Monday 27 October 2014

Salle

'There's this gigantic church in the middle of nowhere, I vaguely remember visiting it', said Alec from the LGMG once. I was fairly sure this was Salle - eccentrically pronounced 'Saul' - which coincidentally enough is one of the handful of churches now looked after by a former curate from Swanvale Halt, translated to darkest Norfolk a few years ago. So while I was on holiday I went looking for it. You glimpse the place as you approach along the lanes, but then with the gently undulating landscape and the intervention of trees it disappears until you turn the corner and are right on top of it.

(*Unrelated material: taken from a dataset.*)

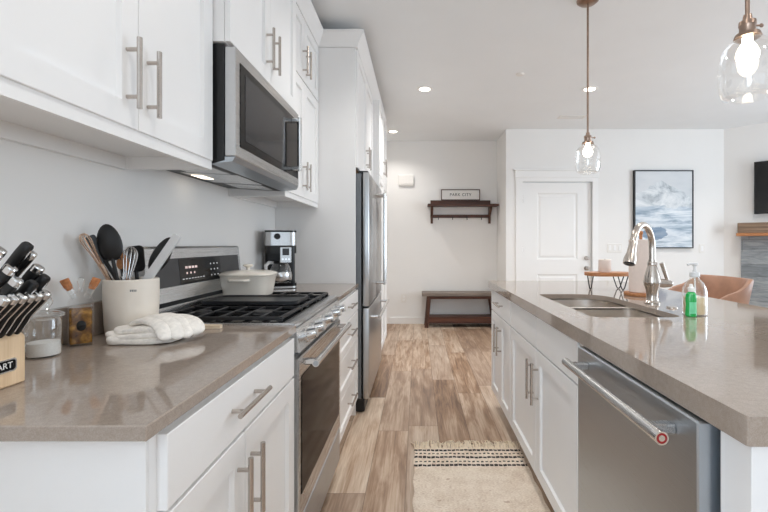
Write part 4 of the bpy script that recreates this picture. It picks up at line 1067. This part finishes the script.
def ute(name, label, cat, tip, foot, build, twist=0.0):
    tip = Vector(tip); foot = Vector(foot); d = tip-foot
    t = thing(name, label, cat, foot, group='utensils in the crock')
    build(t, foot, frame_to(d) @ Matrix.Rotation(twist, 3, 'Z'), d.length)
def mk_spoon(bl, bw, mat, hmat, deep=.012, slot=False, hr=.006):
    def f(t, o, R, L):
        bm = B(); tube(bm, [o+R @ Vector((0, 0, 0)), o+R @ Vector((0, 0, L*.5)), o+R @ Vector((0, 0, L-bl*.9))], [hr, hr, hr*.85], 10); mesh('handle', bm, M[hmat], t)
        bm = B(); n = 24; rings = []
        for layer in (0, 1):
            for s_ in ([.02, .3, .6, .85, 1.0] if layer == 0 else [.99, .85, .6, .3, .02]):
                rings.append([o+R @ Vector((bw/2*s_*math.cos(a)*(1-.12*math.sin(a)), (deep*(1-s_*s_))+(.0015 if layer else -.0015), L-bl/2+bl/2*s_*math.sin(a))) for a in [2*PI*k/n for k in range(n)]])
        loft(bm, rings, True, True); mesh('bowl', bm, M[mat], t, angle=60)
    return f
def mk_whisk(wl, ww, mat, hmat, nw=5):
    def f(t, o, R, L):
        bm = B(); tube(bm, [o, o+R @ Vector((0, 0, L-wl))], [.006, .0075], 12); mesh('handle', bm, M[hmat], t)
        for k in range(nw):
            bm = B(); a0 = PI*k/nw; pts = []
            for q in range(17):
                s_ = -1+2*q/16; rad = ww/2*math.sin(PI*(q/16))**.8 if 0 < q < 16 else .004
                ph = q/16*PI; rx = ww/2*math.cos(ph); 
                zz = L-wl+wl*(math.sin(ph)**.6 if 0 < q < 16 else 0)
                rx = ww/2*math.copysign(abs(math.cos(ph))**.8, math.cos(ph))*(.25+.75*min(1, math.sin(ph)*1.3)) if 0 < q < 16 else math.copysign(.005, math.cos(ph))
                pts.append(o+R @ Vector((rx*math.cos(a0), rx*math.sin(a0), zz)))
            tube(bm, pts, .0013, 6); mesh('wire', bm, M[mat], t)
    return f
def mk_flat(bl, bw, mat, hmat, th=.004, hr=.007):
    def f(t, o, R, L):
        bm = B(); tube(bm, [o, o+R @ Vector((0, 0, L-bl+.01))], [hr, hr*.8], 10); mesh('handle', bm, M[hmat], t)
        bm = B(); lp = [[o+R @ Vector((a, y, L-bl+b)) for a, b in rrect(-bw/2, bw/2, 0, bl, (bw*.3, bw*.3, bw*.25, bw*.25), 5)] for y in (-th/2, th/2)]
        loft(bm, lp, True, True); mesh('blade', bm, M[mat], t)
    return f
def foot(dx, dy): return CR+Vector((dx, dy, .013))
ute('serving_spoon', 'large black serving spoon standing upright at the left of the crock', 'spoon', at(105.5, 224, 1.245), foot(.0, -.02), mk_spoon(.112, .064, 'black', 'black'), 0.35)
ute('wire_whisk', 'copper wire whisk leaning left out of the crock', 'whisk', at(82, 234, 1.185), foot(-.008, .036), mk_whisk(.10, .036, 'copper', 'copper'), .4)
ute('spatula', 'narrow black spatula leaning left behind the copper whisk', 'spatula', at(89, 236, 1.222), foot(.012, .050), mk_flat(.09, .028, 'black', 'black'), 1.0)
ute('balloon_whisk', 'steel balloon whisk rising from the middle of the crock', 'whisk', at(131, 247, 1.33), foot(-.02, -.02), mk_whisk(.13, .058, 'chrome', 'chrome', 6), .2)
ute('wooden_spoon', 'wooden spoon in the crock between the two whisks', 'spoon', at(119, 252, 1.31), foot(.02, .01), mk_spoon(.065, .036, 'orange_oak', 'orange_oak', .006), .4)
ute('slotted_turner', 'steel turner low in the crock behind the serving spoon', 'turner', at(113, 252, 1.30), foot(.012, .015), mk_flat(.09, .03, 'chrome', 'chrome', .002), .2)
ute('ladle', 'black oval ladle leaning right out of the crock', 'ladle', at(171, 237.5, 1.36), foot(-.045, .02), mk_spoon(.125, .052, 'black', 'black', .018), 0.4)
ute('tongs', 'pale grey handled tongs leaning right across the crock rim', 'tongs', at(178, 235, 1.305), foot(-.045, -.02), mk_flat(.20, .024, 'greyplast', 'chrome', .010), .1)
ute('turner', 'wide black turner at the back of the crock', 'turner', at(134, 246, 1.36), foot(.0, .045), mk_flat(.085, .06, 'black', 'black'), .0)

# ------------------------------------------------------------------ folded cloth and spoon rest
t = thing('folded_towel', 'white knitted towel folded in a heap in front of the crock', 'towel', (-.77, 1.2, .9152))
def pillow(name, c, lx, ly, h, rot, ph):
    bm = B(); R = Matrix.Rotation(rot, 3, 'Z'); lp = []
    for i in range(13):
        q = -PI/2+PI*i/12; sc = .80+.20*max(0, math.cos(q))**.5 if 0 < i < 12 else .72
        lp.append([Vector(c)+R @ Vector((lx/2*sc*(1+.05*math.sin(3*a+ph))*math.copysign(abs(math.cos(a))**.62, math.cos(a)), ly/2*sc*(1+.07*math.sin(5*a+2*ph))*math.copysign(abs(math.sin(a))**.62, math.sin(a)),
                  h/2+h/2*math.sin(q)+.0035*math.sin(2*a+ph)*(i > 3)+.002*math.sin(5*a+ph)*(i > 3))) for a in [2*PI*k/64 for k in range(64)]])
    loft(bm, lp, True, True); return mesh(name, bm, M['cloth'], t, angle=70)
def roll(name, pts, wr, hr, tilt=0.0):
    """soft flattened fold following a path"""
    bm = B(); P_ = [Vector(p) for p in pts]; path = []
    for i in range(len(P_)-1):
        p0, p1, p2, p3 = P_[max(i-1, 0)], P_[i], P_[i+1], P_[min(i+2, len(P_)-1)]
        for k in range(7):
            u = k/7; path.append(.5*((2*p1)+(p2-p0)*u+(2*p0-5*p1+4*p2-p3)*u*u+(3*p1-p0-3*p2+p3)*u**3))
    path.append(P_[-1]); path = [p+Vector((0, 0, .003)) for p in path]; n = len(path); lp = []
    for i, p in enumerate(path):
        d = (path[min(i+1, n-1)]-path[max(i-1, 0)]).normalized(); sd = d.cross(Vector((0, 0, 1))).normalized(); up = sd.cross(d)
        s_ = i/(n-1); f = max(.12, (1-abs(2*s_-1)**7))**.5
        lp.append([p+sd*(wr*f*math.cos(a)*(1+.06*math.sin(6*s_+a)))+up*(hr*f*math.sin(a)*(1+.10*math.sin(4*s_+2*a))) for a in [2*PI*k/20 for k in range(20)]])
    loft(bm, lp, True, True); return mesh(name, bm, M['cloth'], t, angle=80)
Z = .9155
pillow('fold', (-.770, 1.190, Z+.0006), .190, .115, .018, .10, .4)
pillow('fold', (-.778, 1.195, Z+.014), .182, .108, .016, .05, 1.9)
pillow('fold', (-.768, 1.200, Z+.026), .165, .096, .016, .02, 3.3)
roll('fold', [(-.828, 1.215, Z+.038), (-.775, 1.205, Z+.051), (-.715, 1.168, Z+.042), (-.678, 1.132, Z+.012)], .022, .0108)
roll('fold', [(-.822, 1.240, Z+.040), (-.765, 1.230, Z+.056), (-.700, 1.190, Z+.046), (-.655, 1.148, Z+.0118)], .022, .0108)
roll('fold', [(-.815, 1.265, Z+.034), (-.755, 1.254, Z+.056), (-.688, 1.214, Z+.046), (-.642, 1.170, Z+.0118)], .022, .0108)
roll('fold', [(-.808, 1.282, Z+.018), (-.745, 1.274, Z+.044), (-.675, 1.238, Z+.042), (-.632, 1.194, Z+.016)], .031, .0150)
t = thing('spoon_rest', 'pale wooden spoon lying on the counter edge beside the towel', 'spoon', (-.66, 1.375, .9152))
bm = B(); loft(bm, [[(x_, y_, z_) for x_, y_ in [(-.79, 1.36), (-.76, 1.345), (-.70, 1.352), (-.64, 1.358), (-.635, 1.366), (-.64, 1.376), (-.70, 1.380), (-.76, 1.388), (-.79, 1.376)]] for z_ in (.9156, .9225, .926)], True, True); mesh('handle', bm, M['palewood'], t)

# ------------------------------------------------------------------ dutch oven
P = Vector((-.822, 2.035, .9414))
t = thing('dutch_oven', 'cream enamel dutch oven on the back burner grate', 'pot', P)
def sq(r, z, e=.50, n=48, sx=1.0, sy=.92): return [P+Vector((r*sx*math.copysign(abs(math.cos(a))**e, math.cos(a)), r*sy*math.copysign(abs(math.sin(a))**e, math.sin(a)), z)) for a in [2*PI*k/n for k in range(n)]]
bm = B(); loft(bm, [sq(.098, 0), (sq(.104, .004)), sq(.112, .05), sq(.119, .094), sq(.121, .097), sq(.118, .099), sq(.112, .094), sq(.10, .01)], True, True); mesh('pot_body', bm, M['enamel'], t)
bm = B(); loft(bm, [sq(.122, .0993), sq(.125, .101), sq(.125, .105), sq(.120, .109), sq(.09, .118), sq(.03, .1225), sq(.004, .123)], True, True); ld = mesh('lid', bm, M['enamel'], t)
bm = B(); lathe(bm, [(.008, .1225), (.008, .134), (.022, .140), (.024, .146), (.018, .150), (0, .151)], P, 24); mesh('lid_knob', bm, M['enamel'], ld)
for ang in (-.75*PI*.66, .5*PI):
    c = P+Vector((.112*math.cos(ang), .106*math.sin(ang), .080)); tn = Vector((-math.sin(ang), math.cos(ang), 0)); nn = Vector((math.cos(ang), math.sin(ang), 0))
    bm = B(); tube(bm, [c-tn*.045, c-tn*.042+nn*.016, c-tn*.032+nn*.026, c+tn*.032+nn*.026, c+tn*.042+nn*.016, c+tn*.045], .0065, 10); mesh('loop_handle', bm, M['enamel'], t)

# ------------------------------------------------------------------ coffee maker
P = Vector((-.868, 2.655, .9152))
t = thing('coffee_maker', 'black and stainless drip coffee maker in the counter corner', 'coffee maker', P, (0, 0, .35)); t.scale = (1.07, 1.05, 1.05)
def cm(name, bm, mat, par): return mesh(name, bm, mat, par, local=True)
D = .095
bm = B(); prism(bm, rrect(-.088, .088, -.10, .092, .035, 6), XY, 0, .032); bs = cm('base', bm, M['blackgloss'], t)
bm = B(); prism(bm, rrect(-.0885, .0885, -.1005, .0925, .0355, 6), XY, .004, .014); cm('base_band', bm, M['steel'], bs)
bm = B(); lathe(bm, [(0, .034), (.055, .034), (.058, .032)], (0, -.032, 0), 32); cm('warming_plate', bm, M['chrome'], bs)
bm = B(); prism(bm, rrect(-.085, .085, .025, .090, .02, 5), XY, .032, .238); cm('water_tank', bm, M['black'], t)
bm = B(); prism(bm, rrect(-.088, .088, -.088, .092, .04, 6), XY, .205, .252); cm('brew_head', bm, M['black'], t)
bm = B(); prism(bm, rrect(-.089, .089, -.089, .093, .042, 8), XY, .252, .330); hb = cm('steel_hood', bm, M['steel'], t)
bm = B(); prism(bm, rrect(-.0885, .0885, -.0885, .0925, .042, 8), XY, .330, .340); cm('lid', bm, M['blackgloss'], t)
bm = B(); lathe(bm, [(0, .012), (.016, .012), (.018, 0)], (-.02, -.089, .305), 24, mx=RY); cm('dial', bm, M['black'], hb)
bm = B(); box(bm, -.005, .058, -.0925, -.086, .150, .243, .003); cf = cm('control_strip', bm, M['steel'], t)
bm = B(); box(bm, .008, .045, -.0935, -.0920, .195, .235, .001); cm('clock_display', bm, M['mwglass'], cf)
for i in range(3):
    bm = B(); lathe(bm, [(0, .002), (.006, .002), (.006, 0)], (.010+i*.017, -.0922, .172), 14, mx=RY); cm('button', bm, M['chrome'], cf)
bm = B(); lathe(bm, [(0, .036), (.045, .036), (.058, .045), (.062, .075), (.056, .115), (.045, .140), (.042, .150)], (0, -.032, 0), 36); ca = cm('carafe', bm, M['glass'], t)
bm = B(); lathe(bm, [(.058, .040), (.0625, .050), (.0645, .075), (.0605, .095), (.058, .095), (.060, .075), (.058, .050), (.055, .040)], (0, -.032, 0), 36); cm('carafe_band', bm, M['chrome'], ca)
bm = B(); lathe(bm, [(0, .162), (.038, .160), (.045, .152), (.045, .146), (0, .146)], (0, -.032, 0), 32); cm('carafe_lid', bm, M['black'], ca)
bm = B(); tube(bm, [(-.040, -.040, .150), (-.065, -.065, .152), (-.082, -.078, .135), (-.080, -.078, .085), (-.062, -.060, .070)], [.009, .010, .010, .009, .008], 12); cm('carafe_handle', bm, M['greyplast'], ca)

The little guide leaflet (an earlier full-scale booklet is no longer available) very accurately predicts the visitor's first reaction by asking with its initial words 'Why so big?' This church is colossal. It may not be quite as huge as some of the Norfolk buildings I mentioned in previous posts, but the contrast with the empty space around it, shared merely with an old Victorian schoolhouse and a cottage or two, and the vacancy of the space within, make it seem even bigger. The answer to the leaflet's question is either the long one provided by Simon Knott in a wonderful introduction or the short one, that it was built by a consortium of medieval aristocrats who wanted a bigger church than Cawston, the next door parish. The regular congregation nowadays is about seven, but the truth is that this building wasn't constructed with the needs of a congregation in mind: it was a space for guilds and chantries, and a demonstration of the wealth and power of its founders.

The church was in a state of thorough disrepair by the end of the 19th century but benefited from a very restrained and antiquarian-minded restoration thereafter which left the building with the minimum of addition and amendment, mainly the windows (including St Catherine with her fancy hat) in the north transept and a couple of bells. Nothing has been repainted, recarved, replaced, or otherwise tarted up, and the woodwork and stonework have a strangely bleached quality which only increases the sense of age and space. October has been mild this year, but with no heating of any kind I imagine the church gets challengingly cold as winter draws in.

The Norfolk churches site has far more comprehensive photographs of Salle than I could take, and mine here do no more than give a flavour of this awesomely grand, spare building.




There is even a copy of a map of the church glebe which shows a field immediately west of the church by the name of Well Pightle - so there may have been a holy well here once.

2 comments:

  1. I wonder if you have ever seen the unexpectedly huge St Beuno's church of Clynnog Fawr? Similarly out of scale with what you'd expect in a village of this size, then you realise that it was an important stopping point for pilgrims on the route to Bardsey Island, Ynys Enlli. Possibly not colossal, but lovely sense of space and quiet still.

    ReplyDelete
  2. Years ago I did go to Clynnog Fawr (to see St Beuno's Well) but oddly never went to the church.